‘Platform’ – Descriptive or Pernicious?

The word platform has exploded in popularity — it’s become a household term. At first glance, it seems to describe any online service, often an app, sometimes paired with a website.

The term might seem harmless — just a label for a type of digital space. But platform wasn’t chosen randomly. It was carefully introduced and popularized by advertisers to shape how we think and talk about the web. And language matters — it sets expectations. Especially when a word carries with it strong mental imagery. I’ll get to that in a second.

Advertisers, not platforms, are the real gatekeepers of online speech. That’s been true ever since ad-supported business models became the default for nearly every online service. Some call this system surveillance capitalism.

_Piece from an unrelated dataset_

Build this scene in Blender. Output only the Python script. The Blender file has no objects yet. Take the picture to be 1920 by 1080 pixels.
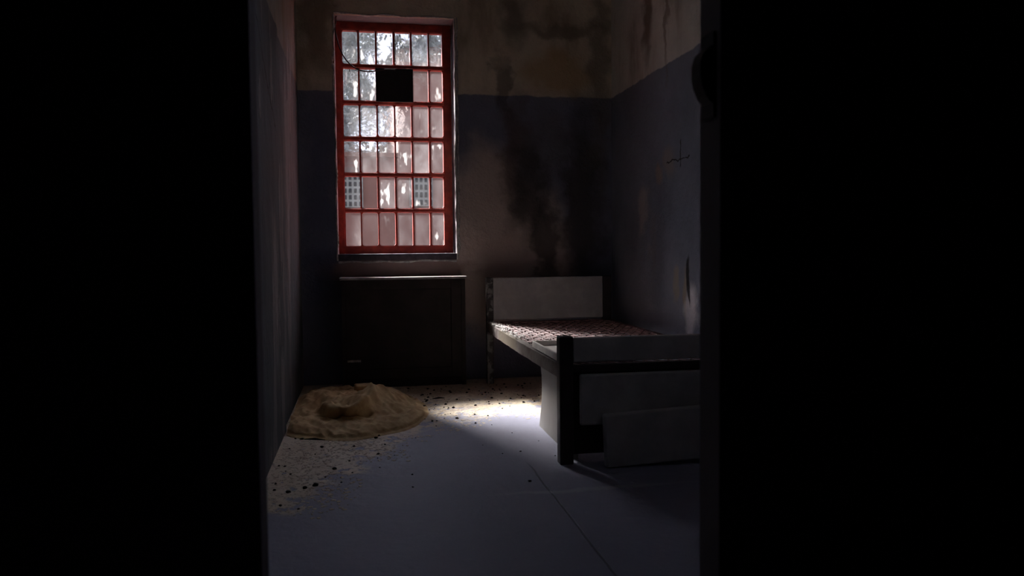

Now you might be wondering, “Sean, what does any of this have to do with the word platform?” Stay with me.

You’ve probably seen a comment like this before: “Why are you even talking to this person? Why are you giving them a platform?” So what does it mean to “give someone a platform,” exactly? I remember asking myself the same thing years ago. And what came to mind was a very literal image — something like this:

I found this image searching for ‘man talking atop a platform’. So the answer is pretty clear. ‘Stop giving them a platform” essentially means “Stop allowing them to spread their ideas to so many people”.

But why?

Here’s where things start to twist: the word platform pulls double duty. On one level, it paints a picture of neutrality — a structure, like a stage or train platform, just sitting there, available for anyone to stand on. It sounds passive, impartial. That’s not an accident. This framing is a deliberate choice, designed to shift accountability away from the platform itself. It tells us the platform isn’t responsible for the ideas shared on it — the speaker is. And that’s exactly how it should be.

In a free society, responsibility lies with the individual, not the infrastructure. But companies have warped this framing into a shield. They lean on the word platform when it’s convenient, dodging legal and moral responsibility — yet the moment advertisers get uncomfortable, they throw neutrality out the window and start curating, suppressing, and moderating content that isn’t even remotely illegal. That isn’t platforming — it’s publishing. And it’s censorship, dressed in the language of responsibility.

But then, platform is also weaponized in public discourse. When someone says, “Don’t give them a platform,” it no longer sounds neutral at all. Now the platform is a gift, a kind of implicit endorsement — a megaphone, a crowd, legitimacy.

That shift in meaning isn’t an accident either. It’s a tool. It turns the focus away from corporate responsibility (moderation, amplification, algorithmic boosting) and back toward individual users. You’re responsible for what people hear. Not the platform. You gave them a platform.

This rhetorical sleight-of-hand benefits exactly one group: advertisers.

Advertisers don’t want their logo anywhere near controversy. They don’t want to be “adjacent” to ideas that might offend — not because they care, but because association threatens the illusion of control their brands are built on.

So advertisers lean on platforms. And platforms, in turn, lean on users. Terms of service grow teeth. Community guidelines tighten. People get demonetized, deboosted, shadowbanned — all in the name of “safety” and “brand integrity.”

But let’s not forget: this whole language game started because advertisers needed an abstraction layer. A way to sell the idea that the web is just a passive space — a platform — rather than an infrastructure of choices, policies, algorithms, and curation.

If you control the language, you control the narrative. And if you control the narrative, you don’t need to answer for your role in shaping it.

So the next time you hear someone invoke the word platform, ask yourself: who benefits from this framing? Who’s being let off the hook? And what does this term obscure about the true architecture of power online?

Because platform isn’t just a word — it’s a disguise.